Tuesday, September 26, 2006

Remembrance of Train Tickets Past

I TOOK A HALF day today to make the second of my yearly cleaning/checkup pilgrimages to the dentist. In recent years, these have uncovered no new problems, and this one fit the pattern. Both the hygienist and I agreed that visits as boring as mine are the best for all parties concerned.

My dentist's office is only a 10-minute walk away, which afforded me a luxurious stroll through the early-autumn afternoon. When I returned to the apartment, I retrieved a book from upstairs, bought some spicy tortilla chips from the Trader Joe's next door, and sat outside for an hour as the sun shined its late-afternoon rays on my neck. As I was folding up the beach chair to return it to my trunk, I noticed something very familiar amid the dead leaves next to my parking spot: a New Jersey PATH ticket. I didn't recall either taking anything out of my shorts pockets or even bringing any of my usual pocket crap downstairs with me, so I bent to retrieve what I assumed was a windblown, expired pass.

It was not expired. It was, in fact, the pass I lost as described here. My name and the promised reward for turning the pass in were on the back.

I retraced the past several days. Could this pass have been in this parking spot since I lost it earlier this month? Not likely. It has rained since that time, and the pass I was holding was intact. My actions during the week I lost it didn't seem to include any actions that would have gotten my transit passes and work IDs into my trunk, but perhaps I did it unconsciously. Perhaps, in pulling the lawn chair from beneath some crap in the trunk, I snagged the PATH pass and let it flutter into my parking space. Before I had a chance to dig through my trunk, however, I got an urgent call of nature (damn spicy chips), so I came back upstairs.

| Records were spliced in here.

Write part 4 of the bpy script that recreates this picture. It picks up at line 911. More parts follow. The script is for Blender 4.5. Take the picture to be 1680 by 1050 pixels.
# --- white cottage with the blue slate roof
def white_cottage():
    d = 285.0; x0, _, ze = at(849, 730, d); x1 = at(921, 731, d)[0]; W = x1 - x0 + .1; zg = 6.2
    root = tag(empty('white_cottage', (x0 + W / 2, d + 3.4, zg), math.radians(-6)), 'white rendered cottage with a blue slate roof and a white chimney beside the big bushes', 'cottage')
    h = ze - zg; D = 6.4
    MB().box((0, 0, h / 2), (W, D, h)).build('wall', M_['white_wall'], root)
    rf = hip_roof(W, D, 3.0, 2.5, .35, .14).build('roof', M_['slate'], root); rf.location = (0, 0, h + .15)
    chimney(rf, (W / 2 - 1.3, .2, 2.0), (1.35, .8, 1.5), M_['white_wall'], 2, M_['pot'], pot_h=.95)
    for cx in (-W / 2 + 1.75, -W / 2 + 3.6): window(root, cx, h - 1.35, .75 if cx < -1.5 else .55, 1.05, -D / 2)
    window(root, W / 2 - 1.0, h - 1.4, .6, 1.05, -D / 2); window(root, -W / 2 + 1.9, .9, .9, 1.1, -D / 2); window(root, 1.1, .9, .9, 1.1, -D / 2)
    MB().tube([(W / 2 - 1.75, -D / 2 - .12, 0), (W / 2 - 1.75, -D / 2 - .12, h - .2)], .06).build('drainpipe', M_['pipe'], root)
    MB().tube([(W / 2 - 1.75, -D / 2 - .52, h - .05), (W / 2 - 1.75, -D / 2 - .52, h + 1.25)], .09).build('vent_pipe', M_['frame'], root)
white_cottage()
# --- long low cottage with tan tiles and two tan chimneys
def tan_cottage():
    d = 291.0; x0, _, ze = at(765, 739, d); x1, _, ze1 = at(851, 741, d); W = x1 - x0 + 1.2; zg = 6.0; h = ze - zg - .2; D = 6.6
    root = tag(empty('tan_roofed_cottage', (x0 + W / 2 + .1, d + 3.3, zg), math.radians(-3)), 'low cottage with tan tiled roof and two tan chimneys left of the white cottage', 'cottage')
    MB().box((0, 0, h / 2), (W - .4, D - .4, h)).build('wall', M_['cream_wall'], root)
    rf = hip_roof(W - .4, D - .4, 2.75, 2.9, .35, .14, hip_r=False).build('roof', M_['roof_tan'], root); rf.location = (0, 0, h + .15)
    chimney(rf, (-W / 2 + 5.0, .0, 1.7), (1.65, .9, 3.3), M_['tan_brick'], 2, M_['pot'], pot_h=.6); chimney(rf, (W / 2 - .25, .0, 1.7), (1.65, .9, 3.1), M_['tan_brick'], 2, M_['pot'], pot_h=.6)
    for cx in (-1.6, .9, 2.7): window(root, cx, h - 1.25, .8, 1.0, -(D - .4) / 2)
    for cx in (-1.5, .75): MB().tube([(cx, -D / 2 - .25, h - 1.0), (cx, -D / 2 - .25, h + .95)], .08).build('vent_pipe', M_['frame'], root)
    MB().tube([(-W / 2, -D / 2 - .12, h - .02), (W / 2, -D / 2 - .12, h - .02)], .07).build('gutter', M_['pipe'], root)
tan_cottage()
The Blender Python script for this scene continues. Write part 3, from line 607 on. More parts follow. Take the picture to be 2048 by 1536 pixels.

So now I have some archaeology to undertake. The loss of those tags has irked me since I posted about it, not for the money it cost to replace the transit passes as much as the sheer mindlessness that allowed the loss. Just knowing how I lost them would be key to avoiding such an error in the future. Already I am keeping my passes more secure: My building pass is tethered to my work bag with a lanyard, my office pass has a tag for shirt-pocket wear, and I keep the transit ones in an inner bag pocket unless I am using them. One loss in 7 years isn't so bad, though losing them all at once points to a fatal flaw in keeping them all in the same vulnerable place. No more of that. If I turn up anything interesting in the trunk, I'll bring you all up to speed. Should it turn out to be a chunk of a long-missing union boss, it might be some time.